The effects of aging treatment and strain rates on damage evolution in AA 6061 aluminum alloy in compression

Abstract AA 6061 aluminum alloy in T4, T6 and T8 temper were subjected to quasi-static compressive loading at a strain-rate of 3.2 × 10−3 s−1 and dynamic compressive loading at strain-rates between 7.0 × 103 and 8.5 × 103 s−1. The effects of strain rates and temper condition on the deformation behavior of the alloy are discussed. Under the quasi-static loading, deformation was relatively homogeneous and controlled by strain hardening, which is more pronounced in the naturally aged than the artificially aged alloys. Thermal softening played a dominant role under impact loading leading to strain localization along narrow bands called adiabatic shear bands (ASBs). Both deformed bands consisting of aligned second phase particles and transformed bands consisting of fine recrystallized grains were observed. The average size of the recrystallized grains in the transformed bands is about 600 nm and varies slightly depending on the temper condition. The fine grains are suggested to form by dynamic recrystallization.
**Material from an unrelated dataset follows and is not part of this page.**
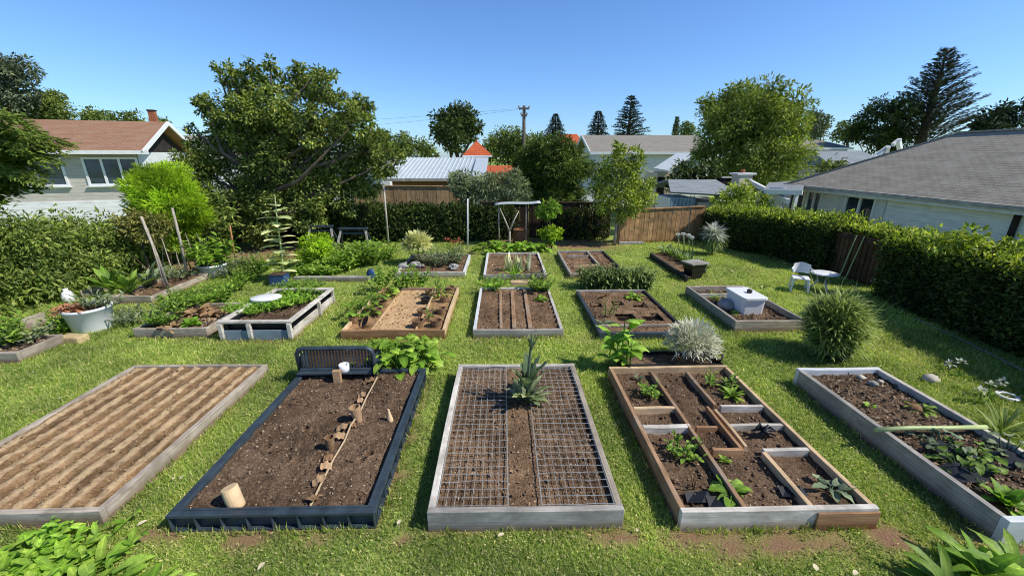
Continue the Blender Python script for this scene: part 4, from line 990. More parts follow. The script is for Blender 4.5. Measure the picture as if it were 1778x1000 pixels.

The T4 alloy showed the highest propensity for thermal softening, strain localization and cracking under impact loading while the T8 alloy showed the least tendency. The degree of recrystallization in the transformed band is influenced by temper condition with T8 alloy having the highest fraction of unrecrystallized grains inside the transformed bands. This is related to the temperature rise in the transformed bands that was estimated to be highest in the T4 alloy and lowest in the T8 alloy. The combined effects of high temperature and severe strain inside the transformed bands caused dissolution of second phase particles and induced microstructural changes that resulted in less silicon inside the transformed bands than in the adjacent region.